*Directions*: Copy out the material below in full, but not its images.

*Available data*:
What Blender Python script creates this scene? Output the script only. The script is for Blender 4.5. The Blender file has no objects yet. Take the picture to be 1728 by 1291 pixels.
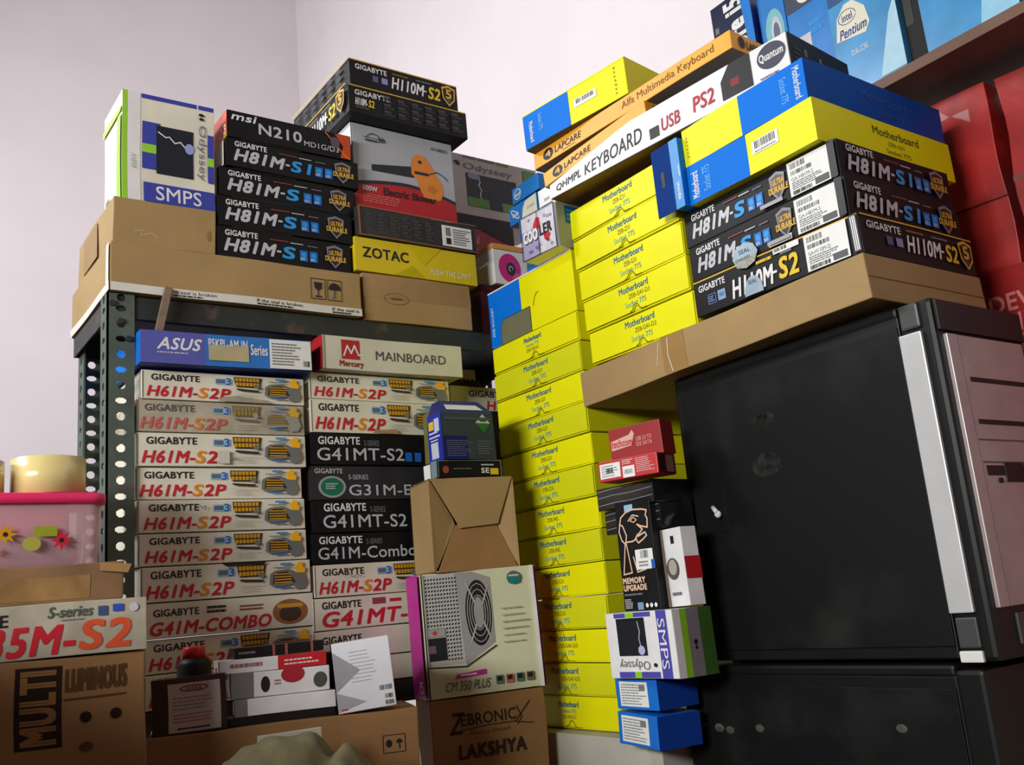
import bpy, bmesh, math, random
from mathutils import Vector, Matrix, noise

# ---------------------------------------------------------------- camera, light, exposure
SC = bpy.context.scene
COL = SC.collection
PI = math.pi
R = math.radians
DZ = -0.15                      # all heights below are written 0.15 m above the floor datum

def make_camera():
    cam = bpy.data.cameras.new('camera'); o = bpy.data.objects.new('camera', cam); COL.objects.link(o)
    cam.sensor_fit = 'HORIZONTAL'; cam.sensor_width = 36.0; cam.lens = 36.0 * 1628.27 / 1728.0
    cam.clip_start = 0.02
    pitch, roll, yaw = R(12.88), R(-5.156), R(36.0)
    cp, sp, cr, sr = math.cos(pitch), math.sin(pitch), math.cos(roll), math.sin(roll)
    r = Vector((1, 0, 0)); f = Vector((0, cp, sp)); u = Vector((0, -sp, cp))
    r2 = cr*r + sr*u; u2 = -sr*r + cr*u
    M = Matrix((r2, u2, -f)).transposed().to_4x4()
    M = Matrix.Rotation(-yaw, 4, 'Z') @ M
    M.translation = Vector((0, 0, 1.45 + DZ))
    o.matrix_world = M
    SC.camera = o
make_camera()

w = bpy.data.worlds.new('world'); SC.world = w; w.use_nodes = True
w.node_tree.nodes['Background'].inputs[0].default_value = (0.95, 0.93, 1.0, 1)
w.node_tree.nodes['Background'].inputs[1].default_value = 0.05
SC.view_settings.view_transform = 'Standard'; SC.view_settings.look = 'None'
SC.view_settings.gamma = 1; SC.view_settings.use_curve_mapping = False
SC.view_settings.exposure = 0.0

def area_light(name, loc, target, sx, sy, power, col):
    l = bpy.data.lights.new(name, 'AREA'); l.shape = 'RECTANGLE'; l.size = sx; l.size_y = sy
    l.energy = power; l.color = col
    o = bpy.data.objects.new(name, l); COL.objects.link(o); o.location = loc
    o.rotation_euler = (Vector(target) - Vector(loc)).to_track_quat('-Z', 'Y').to_euler()
    return o
CBH = 1.45
LIGHT = Vector((-2.00, 0.12, 2.22 + DZ))
area_light('left_key_light', LIGHT, (1.2, 1.2, 1.9), 1.3, 0.45, 90, (1.0, 0.985, 0.965))  # key light from the left; its tube lamp is an added, unseen body
WALL_FILL = Vector((-0.8, 2.4, 3.2 + DZ))
area_light('added_wall_fill', WALL_FILL, (1.2, 1.2, 1.9), 1.2, 0.30, 36, (0.985, 0.99, 1.0))  # unseen fill light added to brighten the walls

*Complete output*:
What Blender Python script creates this scene? Output the script only. The script is for Blender 4.5. The Blender file has no objects yet. Take the picture to be 1728 by 1291 pixels.
import bpy, bmesh, math, random
from mathutils import Vector, Matrix, noise

# ---------------------------------------------------------------- camera, light, exposure
SC = bpy.context.scene
COL = SC.collection
PI = math.pi
R = math.radians
DZ = -0.15                      # all heights below are written 0.15 m above the floor datum

def make_camera():
    cam = bpy.data.cameras.new('camera'); o = bpy.data.objects.new('camera', cam); COL.objects.link(o)
    cam.sensor_fit = 'HORIZONTAL'; cam.sensor_width = 36.0; cam.lens = 36.0 * 1628.27 / 1728.0
    cam.clip_start = 0.02
    pitch, roll, yaw = R(12.88), R(-5.156), R(36.0)
    cp, sp, cr, sr = math.cos(pitch), math.sin(pitch), math.cos(roll), math.sin(roll)
    r = Vector((1, 0, 0)); f = Vector((0, cp, sp)); u = Vector((0, -sp, cp))
    r2 = cr*r + sr*u; u2 = -sr*r + cr*u
    M = Matrix((r2, u2, -f)).transposed().to_4x4()
    M = Matrix.Rotation(-yaw, 4, 'Z') @ M
    M.translation = Vector((0, 0, 1.45 + DZ))
    o.matrix_world = M
    SC.camera = o
make_camera()

w = bpy.data.worlds.new('world'); SC.world = w; w.use_nodes = True
w.node_tree.nodes['Background'].inputs[0].default_value = (0.95, 0.93, 1.0, 1)
w.node_tree.nodes['Background'].inputs[1].default_value = 0.05
SC.view_settings.view_transform = 'Standard'; SC.view_settings.look = 'None'
SC.view_settings.gamma = 1; SC.view_settings.use_curve_mapping = False
SC.view_settings.exposure = 0.0

def area_light(name, loc, target, sx, sy, power, col):
    l = bpy.data.lights.new(name, 'AREA'); l.shape = 'RECTANGLE'; l.size = sx; l.size_y = sy
    l.energy = power; l.color = col
    o = bpy.data.objects.new(name, l); COL.objects.link(o); o.location = loc
    o.rotation_euler = (Vector(target) - Vector(loc)).to_track_quat('-Z', 'Y').to_euler()
    return o
CBH = 1.45
LIGHT = Vector((-2.00, 0.12, 2.22 + DZ))
area_light('left_key_light', LIGHT, (1.2, 1.2, 1.9), 1.3, 0.45, 90, (1.0, 0.985, 0.965))  # key light from the left; its tube lamp is an added, unseen body
WALL_FILL = Vector((-0.8, 2.4, 3.2 + DZ))
area_light('added_wall_fill', WALL_FILL, (1.2, 1.2, 1.9), 1.2, 0.30, 36, (0.985, 0.99, 1.0))  # unseen fill light added to brighten the walls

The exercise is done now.